JAKARTA, BERITALINGKUNGAN.COM— Suasana pagi di Balai Kota Jakarta kemarin sedikit berbeda. Perwakilan masyarakat sipil dari berbagai organisasi, seperti Greenpeace Indonesia, Urban Poor Consortium (UPC), Lembaga Bantuan Hukum Jakarta (LBH Jakarta), dan Jaringan Rakyat Miskin Kota (JRMK), datang membawa satu pesan: kinerja 100 hari Pramono “Pram” Anung dan Abdul “Doel” Muhaimin belum menyentuh akar persoalan kota.
Dalam aksi damai yang digelar Senin pagi, mereka menyerahkan “rapor rakyat” sebagai bentuk evaluasi terhadap pasangan Gubernur dan Wakil Gubernur DKI Jakarta tersebut.
Isi rapor itu tak main-main: delapan catatan kritis disampaikan lengkap dengan rekomendasi kebijakan yang lebih inklusif dan berpihak pada warga.
“Kami melihat masih banyak masalah mendasar yang diabaikan dalam program quick wins 100 hari Pram-Doel. Warga butuh lebih dari sekadar simbolisme,” ujar Jeanny Sirait, Juru Kampanye Keadilan Iklim Greenpeace Indonesia.
Delapan Catatan Kritis
Delapan isu utama yang jadi sorotan antara lain:
-
Pengelolaan sampah yang dinilai keliru karena mengandalkan teknologi RDF (Refuse Derived Fuel) yang mahal dan berdampak pada kesehatan warga.
-
Tingginya angka pengangguran, yang tak tertolong oleh bursa kerja tanpa pelatihan yang relevan.
-
Pengelolaan pesisir dan pulau-pulau kecil yang minim terobosan.
-
Pelayanan publik yang lambat dan tidak ramah warga.
-
Penataan kampung kota yang stagnan.
-
Penggusuran yang terus menghantui warga miskin kota.
-
Kepastian hunian Kampung Bayam yang masih mengambang.
-
Reforma agraria perkotaan yang mandek di atas meja birokrasi.
Warga Masih Jadi Penonton
Menurut Alif Fauzi Nurwidiastomo, Kepala Bidang Advokasi LBH Jakarta, birokrasi Jakarta masih pilih kasih dan menyulitkan partisipasi warga.

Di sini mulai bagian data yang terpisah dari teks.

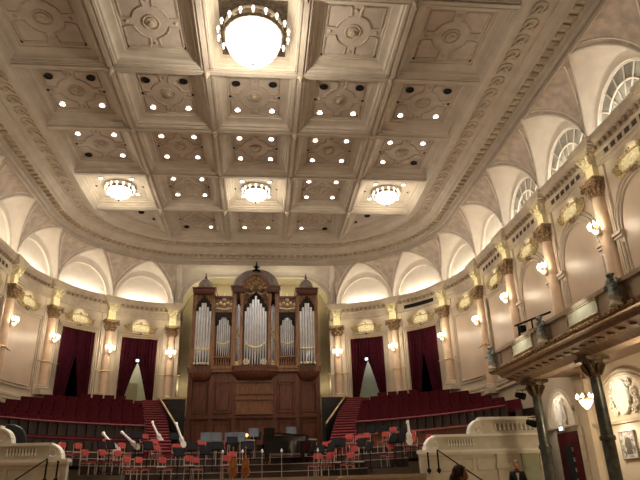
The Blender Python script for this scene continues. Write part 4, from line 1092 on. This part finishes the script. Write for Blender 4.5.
FGP = figure_proto(); FGP.scale = (1.35, 1.2, .88); FG = Kind(FGP)
for k, y in enumerate((23.4, 18.75, 14.3)):
    o = FG.put((XF - .25, y, 5.5), -pi / 2, ['painted figure at the organ end of the right gallery parapet', 'painted figure between the two lit plaques on the right gallery parapet', 'painted figure nearest the right picture edge on the gallery parapet'][k])
# lighting boom on the gallery
t = thing('lighting_boom', 'black lighting boom standing on the end of the right gallery', 'lighting rig', (10.9, 0, 0))
m = M(); m.tube([(-.3, 22.2, 7.0), (-.3, 19.2, 6.72)], .04, 6); m.tube([(-.3, 21.9, 5.58), (-.3, 21.9, 6.98)], .04, 6); m.tube([(-.3, 20.7, 6.85), (-.3, 20.7, 6.45)], .03, 6)
m.tube([(-.3, 21.9, 6.6), (-.3, 22.5, 6.3), (-.3, 22.5, 6.2)], .03, 6); m.box((-.3, 21.9, 5.6), (.5, .5, .05)); m.build('boom', [BLK], t)
m = M(); m.box((-.3, 21.6, 6.72), (.2, .3, .22)); m.build('lamp_head', [BLK], t)
m = M(); m.box((-.3, 20.7, 6.4), (.2, .34, .18)); m.build('lamp_head', [BLK], t)
# black columns
for k, y in enumerate((23.15, 18.68)):
    t = thing('column', ['slim black column under the gallery beside the stage, left of the pair', 'slim black column under the gallery near the right edge, right of the pair'][k], 'column', (11.47, y, 0), 0, 'slim black gallery columns')
    m = M(); m.lathe([(.2, .9), (.205, 2.2), (.17, 4.35)], n=16); m.build('shaft', [COLB], t)
    m = M(); m.lathe([(.24, 2.36), (.25, 2.4), (.25, 2.46), (.24, 2.5)], n=16); m.lathe([(.3, 0), (.3, .5), (.26, .56), (.28, .7), (.21, .9)], n=16); m.build('base', [COLB], t)
    m = M(); m.lathe([(.17, 4.33), (.21, 4.37), (.19, 4.42), (.22, 4.6), (.32, 4.8), (.34, 4.86)], n=14)
    for q in range(8): a = 2 * pi * q / 8; m.tube([(.19 * cos(a), .19 * sin(a), 4.42), (.28 * cos(a), .28 * sin(a), 4.6), (.37 * cos(a), .37 * sin(a), 4.74), (.34 * cos(a), .34 * sin(a), 4.68)], [.05, .07, .05, .02], 5)
    m.box((0, 0, 4.92), (.8, .8, .13)); m.build('capital', [mat('dark_bronze_capital', (.10, .065, .035), .4, .4, var=.4, scale=12)], t)
for k, (dz, yo, xo) in enumerate(((4.45, 23.6, 11.0), (3.35, 23.4, 11.2))):
    t = thing('stage_spotlight', ['black stage spotlight beside the capital of the left black column', 'black stage spotlight clamped halfway up the left black column'][k], 'spotlight', (xo, yo, dz), .4)
    m = M(); m.lathe([(.001, -.2), (.1, -.2), (.13, 0), (.14, .18), (.12, .18), (.001, .15)], n=12); me = m.mesh('lamp_can', [BLK]); c_ = link('lamp_can', me, t); c_.rotation_euler = (1.9, 0, .4)
    m = M(); m.tube([(-.16, 0, 0), (-.16, 0, .22), (.16, 0, .22), (.16, 0, 0)], .015, 5); m.tube([(0, 0, .22), (.35 if k == 0 else .22, -.45 if k == 0 else -.25, .22)], .025, 5); m.build('yoke', [BLK], t)

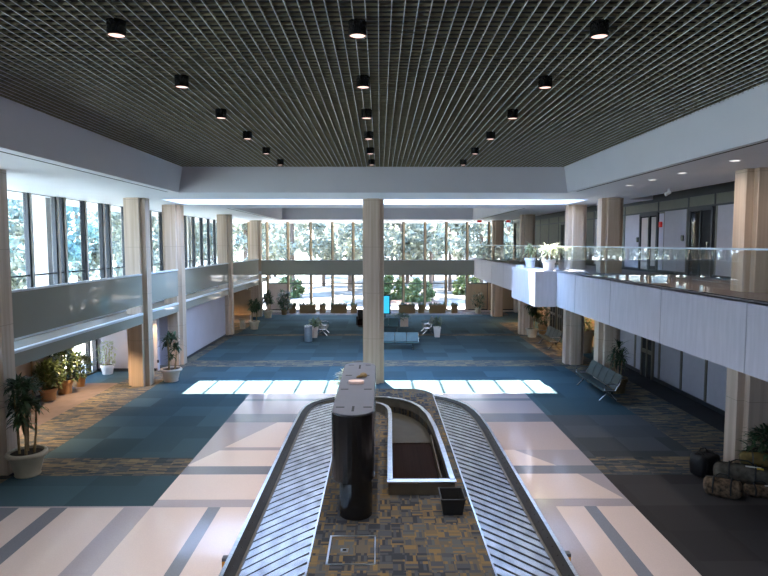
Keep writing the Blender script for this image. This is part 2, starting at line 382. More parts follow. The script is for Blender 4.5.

“Ini melanggar prinsip pelayanan publik. Bukan cuma soal pelayanan lambat, tapi juga ketidakadilan dalam mengakses hak dasar warga Jakarta,” tegasnya.
Ia juga menyoroti belum disahkannya Rancangan Peraturan Daerah tentang Bantuan Hukum, yang padahal sangat dibutuhkan warga tidak mampu.
Kampung Bayam Masih Tanpa Kepastian
Warga Kampung Bayam di Jakarta Utara juga kembali bersuara. Setelah menanti hunian yang dijanjikan, mereka masih belum mendapat kepastian hukum maupun fisik.
Penataan kampung kota, yang semestinya jadi bagian dari agenda reformasi agraria perkotaan, hingga kini belum menunjukkan kemajuan berarti.
Aksi Ini Bukan Sekadar Kritik
Jeanny menegaskan, aksi hari ini bukan untuk menjatuhkan pemerintah, tapi justru bentuk nyata partisipasi warga.
“Kami tidak datang hanya untuk mengkritik, tapi juga membawa rekomendasi agar Jakarta bisa dibangun bersama, jadi kota global yang inklusif dan berkelanjutan,” tuturnya.
Hingga berita ini ditulis, Pemprov Jakarta belum memberikan tanggapan resmi atas rapor tersebut. Namun para aktivis dan warga yang hadir berharap Pram-Doel benar-benar mendengarkan suara rakyat dalam membentuk arah pembangunan ke depan (Wan).